INSTRUCTIONS FOR THE TASK —
In the entries below, which lines run from the one containing "Keep writing the" to the one containing "make_rack(91.0, 'rack behind"? Copy exactly those lines, ends included, and no others.

**** RECORD LIST ****

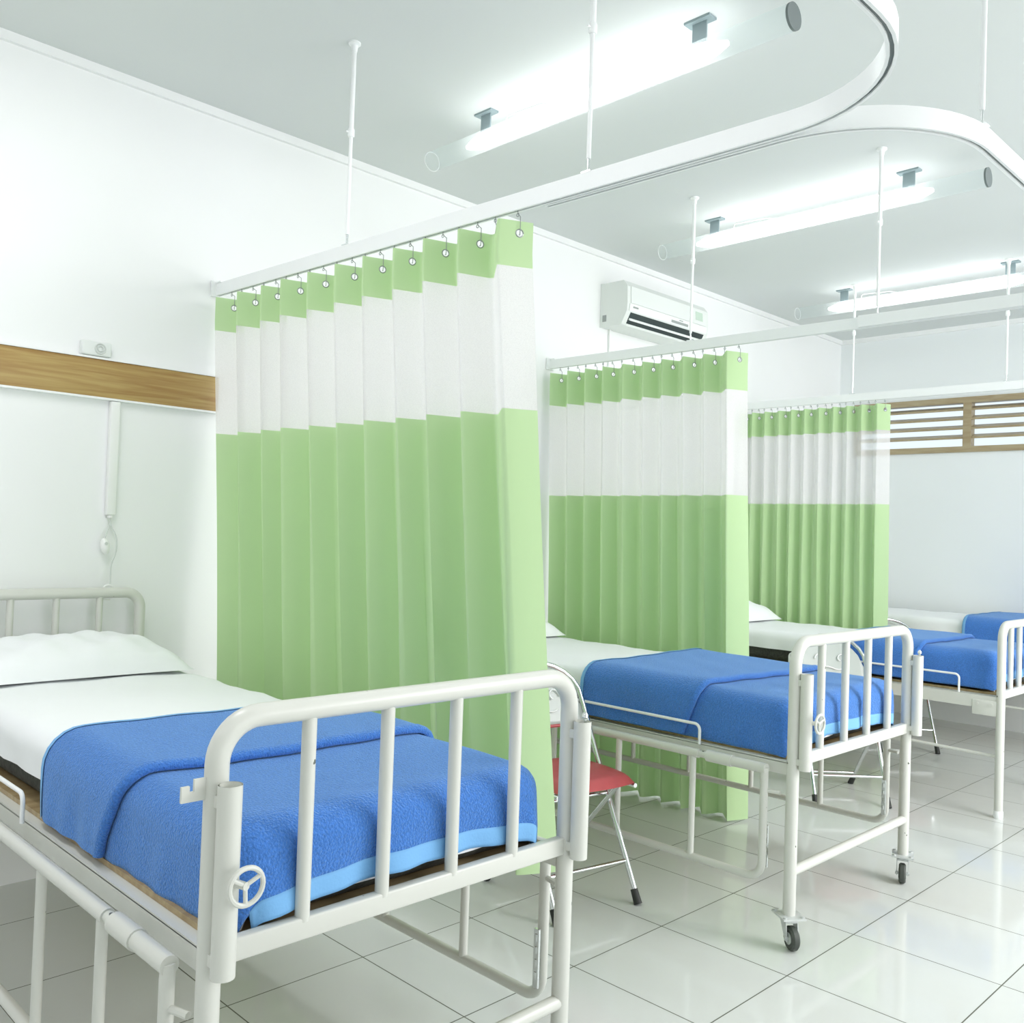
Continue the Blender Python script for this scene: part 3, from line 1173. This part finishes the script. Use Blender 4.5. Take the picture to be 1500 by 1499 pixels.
on_front(.03, AL - .03, .211, .125, .206, .225, .004, 'front_panel', M['acbody'])
on_front(.02, AL - .02, .206, .078, .211, .120, .004, 'lower_fascia', M['acwhite'])
on_front(.04, AL - .04, .170, .010, .203, .072, .002, 'outlet', M['dark'], 'dark air outlet')
on_front(.045, AL - .045, .184, .030, .190, .041, .012, 'vane', M['acwhite'])
on_front(.05, AL - .05, .160, .0, .168, .008, .004, 'vane', M['acwhite'])
on_front(.05, .10, .2135, .098, .2150, .108, .001, 'badge', M['mark'], 'small grey maker mark')
on_front(.44, .62, .2125, .086, .2135, .102, .001, 'display', M['mark'], 'grey display strip')
on_front(.52, .56, .2145, .108, .2155, .114, .001, 'badge', M['mark'])
on_front(.70, .78, .215, .15, .211, .205, .001, 'sticker', M['sticker'], 'pale green energy sticker')
MB().box(.02, .05, -.001, .002, .03, .07).build('badge', M['mark'], ac)
tag(MB().box(.002, .016, 4.40, 4.415, 2.2, 2.60).build('cable_conduit', M['wall']), 'thin white conduit running down the wall below the air conditioner', 'conduit')

# ------------------------------------------------------------------ wall items by the nearest bed
tag(MB().rbox(.001, .026, 1.41, 1.446, 1.345, 1.784, .004).build('cable_trunking', M['plastic']), 'white vertical cable trunking on the wall under the wooden plank', 'trunking')
cs = thing('call_switch', (.014, 1.428, 1.344), 'white patient call switch hanging on grey cord over the headboard', 'switch')
MB().lathe((0, 0, 0), [(.006, -.012), (.011, -.008), (.011, 0)], n=14).build('cord_outlet', M['plastic'], cs)
MB().tube(bend([(0, 0, -.008), (0, 0, -.035), (.015, .024, -.08), (.02, .022, -.14), (.022, .002, -.19), (.030, .0, -.262)], .02), .0028, 8).build('cord', M['cord'], cs, 'grey looping cord')
MB().tube([(0, 0, -.035), (.01, -.012, -.06), (.016, -.024, -.092)], .0028, 8).build('cord', M['cord'], cs)
b = MB()
pts = [(.016, -.026 + .012 * t, -.088 - .060 * t) for t in lin(0, 1, 8)]
b.tube(pts, .01, 14, radii=[.006, .012, .0155, .017, .0175, .017, .016, .012, .005])
b.build('push_button_handle', M['plastic'], cs)
MB().lathe((.031, -.022, -.108), [(.006, 0), (.006, .003)], 'x', 12).build('button', M['cord'], cs)
b = MB().ringtube((.0, .0, 0), .022, .0045, 18, 8, 'x')
b.tube([(0, -.014, -.018), (0, -.018, -.032), (.0, .01, -.034)], .0035, 8)
cl = b.build('rail_clip', M['plastic'])
cl.location = (.052, 1.418, 1.056)
tag(cl, 'white clip holding the call switch cord on the nearest headboard rail', 'clip')
so = thing('wall_socket', (.001, 1.345, 1.948), 'small cream wall socket above the wooden plank at the left', 'socket')
MB().rbox(0, .03, -.055, .055, 0, .055, .006).build('housing', M['acbody'], so)
b = MB().ringtube((.031, .012, .028), .019, .003, 20, 6, 'x').ringtube((.031, .012, .028), .010, .003, 16, 6, 'x')
b.build('socket_rings', M['cord'], so)
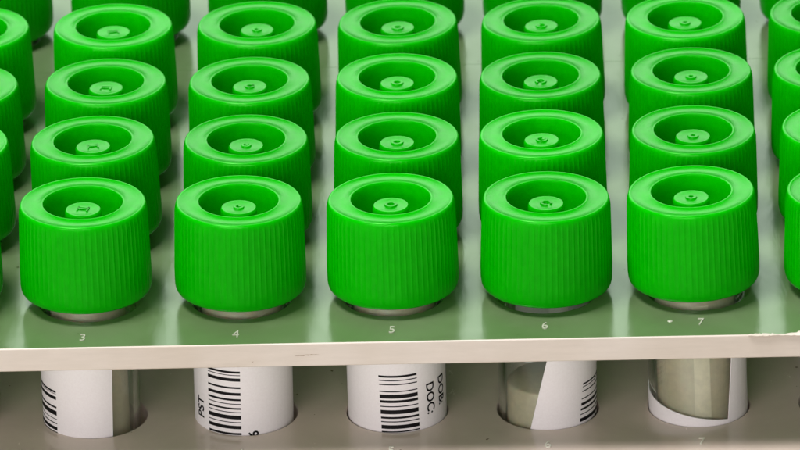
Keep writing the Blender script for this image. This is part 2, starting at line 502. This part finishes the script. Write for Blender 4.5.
make_rack(91.0, 'rack behind the front rack across a narrow dark gap', False)

# table
v, f = box(-700, 700, -500, 900, TABLE_Z-30, TABLE_Z)
tb = mesh_obj('table', v, f, M_TABLE); bevel_obj(tb, 2)
tag(tb, 'plain laminate table top under the two racks', 'table', kind='structure')

# ------------------------------------------------------------------ camera
cam = bpy.data.cameras.new('camera'); co = bpy.data.objects.new('camera', cam); COL.objects.link(co)
co.location = Vector((24.219273, -708.711159, 331.963237))*S
co.rotation_euler = (1.14427267, .0301430989, .018826439)
cam.sensor_width = 36; cam.lens = 5949.02117/800*36
cam.clip_start = .05; cam.clip_end = 20
cam.dof.use_dof = True; cam.dof.focus_distance = .782; cam.dof.aperture_fstop = 75
SC.camera = co

# ------------------------------------------------------------------ light
w = bpy.data.worlds.new('World'); SC.world = w; w.use_nodes = True
bg = w.node_tree.nodes['Background']; bg.inputs[0].default_value = (.95, 1, .98, 1); bg.inputs[1].default_value = .1
def area(name, loc, target, sx, sy, power, col=(1, 1, 1)):
    l = bpy.data.lights.new(name, 'AREA'); l.shape = 'RECTANGLE'; l.size = sx*S; l.size_y = sy*S; l.energy = power; l.color = col
    o = bpy.data.objects.new(name, l); COL.objects.link(o); o.location = Vector(loc)*S
    d = Vector(target)-Vector(loc); o.rotation_euler = d.to_track_quat('-Z', 'Y').to_euler()
    return o
# radiance of an area lamp = power / (area*pi)
def rad(sx, sy, L): return L*sx*sy*S*S*pi
area('back_softbox', (-120, 900, 480), (0, 40, 0), 1000, 560, rad(1000, 560, 2.7), (.80, 1, .80))
area('front_softbox', (-250, -950, 270), (0, 0, 0), 900, 340, rad(900, 340, 6.5), (1, .955, .95))
area('overhead_softbox', (-220, -120, 800), (0, 30, 0), 240, 240, rad(240, 240, 54))

SC.render.engine = 'CYCLES'
SC.cycles.max_bounces = 12; SC.cycles.transmission_bounces = 12
SC.view_settings.view_transform = 'Standard'; SC.view_settings.look = 'None'
SC.view_settings.exposure = 0; SC.view_settings.gamma = 1
SC.render.resolution_x = 1024; SC.render.resolution_y = 576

****

REPLY TO THE TASK —
Keep writing the Blender script for this image. This is part 2, starting at line 502. This part finishes the script. Write for Blender 4.5.
make_rack(91.0, 'rack behind the front rack across a narrow dark gap', False)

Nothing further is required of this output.